Improve Your Writing Skills, Part I

Filed under: Main — admin @ 12:01 am

Thanks to the popularity of the Internet, having an outlet for your written self expression isn’t a problem. Back in the old days, to be read you’d need a column in the paper or at least a frequent Letter to the Editor campaign. Today, anyone can start up a blog, post something to Facebook, or tweet.

As a paid scrivener, and someone who has millions of words to his credit, I’ve become more experienced than most when it comes to crafting written text. Three things that I avoid are teensy words to begin a diatribe.

Those words are:

  • So
  • OK
  • Well

Just take a moment to visit Facebook or view some blog. You’ll probably find a lot of the posts begin like that.
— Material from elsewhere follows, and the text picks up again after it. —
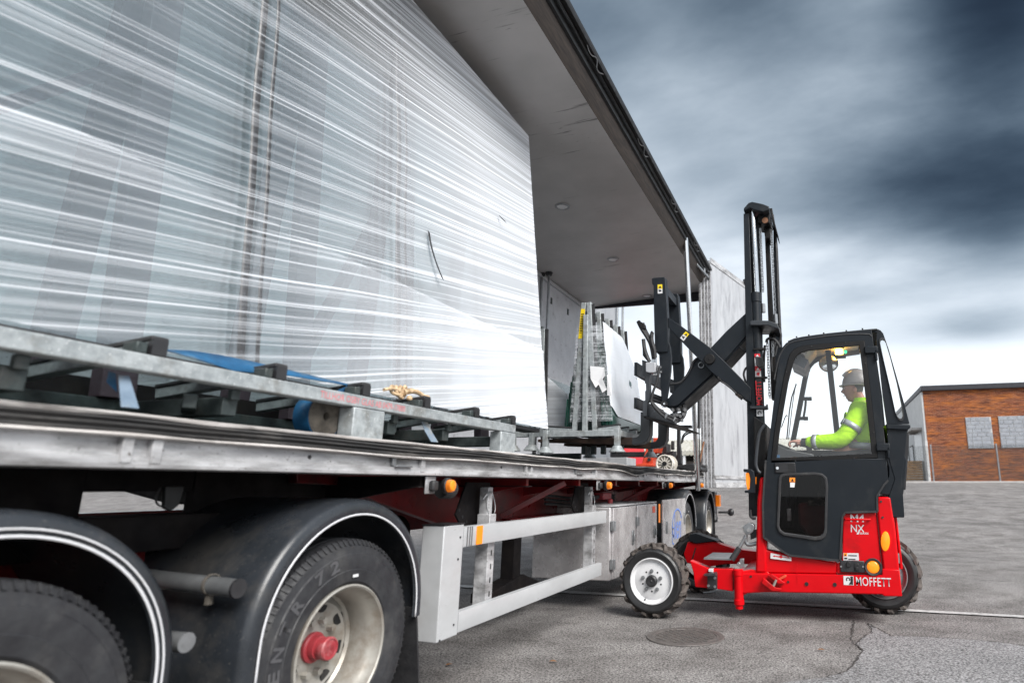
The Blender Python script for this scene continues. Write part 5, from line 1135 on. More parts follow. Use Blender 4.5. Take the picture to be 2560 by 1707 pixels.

So, I finally decided to take the plunge and get my butt pierced.

Or worse, they combine them:

OK. So I’ve been talking about drinking more vodka recently.

Such writing appears folksy, and I’m sure few outside the professional literary categories would pay further heed to unnecessary interjections at the start of a sentence, paragraph, or novel. In verbal conversation, of course! Lots of people start out with, “so” or “OK” or “well” or even my personal favorite, “Hey.”

My guess is that these word provide an initial momentum. It takes a lot of practice and millions of words before you get to a point where you can properly start written text. The easy way is to begin, “So…” It’s a crutch. It’s a glide word, something to write that makes you feel like, “There! I’ve started it! Now I just keep going,” but the result is weaker text.

I learned this lesson when I served as the editor of a computer magazine. A lot of the articles began with the word “So.” In fact, the great bulk of them did. I was guilty as well. (Remember, this was early in my career.) I can’t tell you how many times I wrote, “So you want to buy a computer?” I now cringe at that phrase.

What I learned was that you could pull out the word and still have an effective sentence. In fact, you could pull out the first sentence and still have an effective paragraph.

In the end, I learned that you could probably pull out the first paragraph — sometimes the first three paragraphs — and still end up with a cohesive, well-written document.

That observation doesn’t remove the reason for using one of those teeny words: How do you start writing something?

When I began honing my skills, I’d just write crap — on purpose. I knew it was crap, but it would get me going. Well-kept in my mind was the task of returning later to recraft the introduction. Often it was as easy as just removing the first paragraph. You still have to write that paragraph, but with the foreknowledge that you’ll zap it away later. After, words are cheap.